The immediate effect of WebAssembly (known as “wasm” for short) is that it should make online browsing faster. But that may be its least exciting benefit.

The standard could give developers the ability to take powerful, processor-hungry experiences—the type that has been primarily restricted to desktop software—and make them work well online. WebAssembly shouldn’t overcomplicate development, either. On the contrary, it streamlines the process, making Web-app creation easier.

That has deep implications in today’s app-obsessed world. All too often, developers and users are forced to pick hardware-oriented sides—Apple’s iOS and OS X, Google’s Android, Microsoft’s Windows, or another platform. If WebAssembly works to usher in powerful Web apps, developers tired of making (or remaking) apps to suit specific platforms could have a way off the porting merry-go-round.
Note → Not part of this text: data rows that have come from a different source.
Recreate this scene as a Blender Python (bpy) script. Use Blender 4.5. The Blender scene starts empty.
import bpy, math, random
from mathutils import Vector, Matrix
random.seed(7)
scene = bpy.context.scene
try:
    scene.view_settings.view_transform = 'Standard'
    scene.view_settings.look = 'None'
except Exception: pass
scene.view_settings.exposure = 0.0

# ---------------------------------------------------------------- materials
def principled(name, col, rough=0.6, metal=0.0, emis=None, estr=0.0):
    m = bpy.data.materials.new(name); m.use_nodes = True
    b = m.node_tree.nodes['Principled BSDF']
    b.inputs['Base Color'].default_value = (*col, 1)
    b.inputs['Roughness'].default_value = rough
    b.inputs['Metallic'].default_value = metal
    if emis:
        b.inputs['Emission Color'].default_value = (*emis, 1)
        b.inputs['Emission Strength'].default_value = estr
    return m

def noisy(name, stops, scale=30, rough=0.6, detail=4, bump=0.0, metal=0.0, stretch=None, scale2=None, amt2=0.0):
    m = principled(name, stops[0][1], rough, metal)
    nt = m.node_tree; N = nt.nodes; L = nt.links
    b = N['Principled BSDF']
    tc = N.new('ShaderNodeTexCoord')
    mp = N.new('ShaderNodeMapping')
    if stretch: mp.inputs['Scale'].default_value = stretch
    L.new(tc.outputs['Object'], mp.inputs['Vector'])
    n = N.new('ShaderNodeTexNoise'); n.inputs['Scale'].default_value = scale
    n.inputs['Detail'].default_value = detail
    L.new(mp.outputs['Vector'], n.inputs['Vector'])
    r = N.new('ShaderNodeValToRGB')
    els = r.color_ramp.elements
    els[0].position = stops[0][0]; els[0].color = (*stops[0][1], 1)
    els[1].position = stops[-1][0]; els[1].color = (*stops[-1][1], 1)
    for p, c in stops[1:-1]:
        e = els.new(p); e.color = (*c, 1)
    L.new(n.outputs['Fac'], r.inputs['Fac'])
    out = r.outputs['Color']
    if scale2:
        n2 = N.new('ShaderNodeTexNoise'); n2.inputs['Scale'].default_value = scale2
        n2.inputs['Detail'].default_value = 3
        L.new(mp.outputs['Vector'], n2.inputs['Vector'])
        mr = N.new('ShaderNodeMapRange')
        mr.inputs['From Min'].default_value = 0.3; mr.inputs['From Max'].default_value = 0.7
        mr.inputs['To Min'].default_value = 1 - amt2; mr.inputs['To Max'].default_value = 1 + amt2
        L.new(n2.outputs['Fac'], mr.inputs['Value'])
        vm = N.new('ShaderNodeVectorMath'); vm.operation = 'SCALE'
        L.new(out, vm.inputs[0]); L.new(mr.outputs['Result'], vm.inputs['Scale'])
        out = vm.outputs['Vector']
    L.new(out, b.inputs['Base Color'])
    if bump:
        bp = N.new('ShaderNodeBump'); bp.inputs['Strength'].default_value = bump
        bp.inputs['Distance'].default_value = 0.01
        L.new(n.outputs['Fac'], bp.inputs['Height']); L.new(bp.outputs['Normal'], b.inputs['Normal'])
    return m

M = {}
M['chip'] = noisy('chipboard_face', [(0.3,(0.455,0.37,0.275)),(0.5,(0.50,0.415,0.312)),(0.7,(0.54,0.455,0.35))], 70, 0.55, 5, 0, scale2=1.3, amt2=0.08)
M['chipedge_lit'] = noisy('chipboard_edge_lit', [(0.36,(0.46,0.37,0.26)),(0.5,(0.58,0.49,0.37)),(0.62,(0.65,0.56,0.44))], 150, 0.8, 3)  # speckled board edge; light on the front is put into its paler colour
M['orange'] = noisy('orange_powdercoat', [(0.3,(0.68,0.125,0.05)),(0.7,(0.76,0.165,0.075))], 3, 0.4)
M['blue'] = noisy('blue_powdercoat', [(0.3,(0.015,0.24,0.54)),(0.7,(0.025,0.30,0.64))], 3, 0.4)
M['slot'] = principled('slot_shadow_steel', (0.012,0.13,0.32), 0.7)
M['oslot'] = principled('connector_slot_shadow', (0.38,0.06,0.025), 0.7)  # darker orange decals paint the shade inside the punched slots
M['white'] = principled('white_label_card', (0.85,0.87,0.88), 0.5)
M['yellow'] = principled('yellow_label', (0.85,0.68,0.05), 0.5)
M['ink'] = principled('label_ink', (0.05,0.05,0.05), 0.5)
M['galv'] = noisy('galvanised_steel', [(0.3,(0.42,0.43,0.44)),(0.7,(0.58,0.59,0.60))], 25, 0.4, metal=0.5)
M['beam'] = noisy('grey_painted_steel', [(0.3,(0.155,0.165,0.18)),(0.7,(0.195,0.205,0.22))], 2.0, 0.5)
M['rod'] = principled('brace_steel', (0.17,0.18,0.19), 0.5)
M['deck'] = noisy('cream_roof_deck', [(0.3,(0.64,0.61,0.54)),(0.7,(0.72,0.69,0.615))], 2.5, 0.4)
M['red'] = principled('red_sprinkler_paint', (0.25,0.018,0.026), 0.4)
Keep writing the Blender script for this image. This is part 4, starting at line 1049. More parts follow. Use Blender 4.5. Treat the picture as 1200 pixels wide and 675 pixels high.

The most promising aspect thus far: The standard won’t have to fight for support. Thanks to its origins as a collaboration between Web-standards rivals, the project will arrive with support from the major browsers already baked in.
Crossing The Wasm

When it comes to technical standards, adoption is no small matter. Some standards can age or even die on the shelf, waiting for widespread support. Take wireless charging, for instance.

Fighting between three major organizations, each championing a different approach, has kept the tech makers from rallying behind a particular one. Although two consortia have merged recently, the fight’s still not over.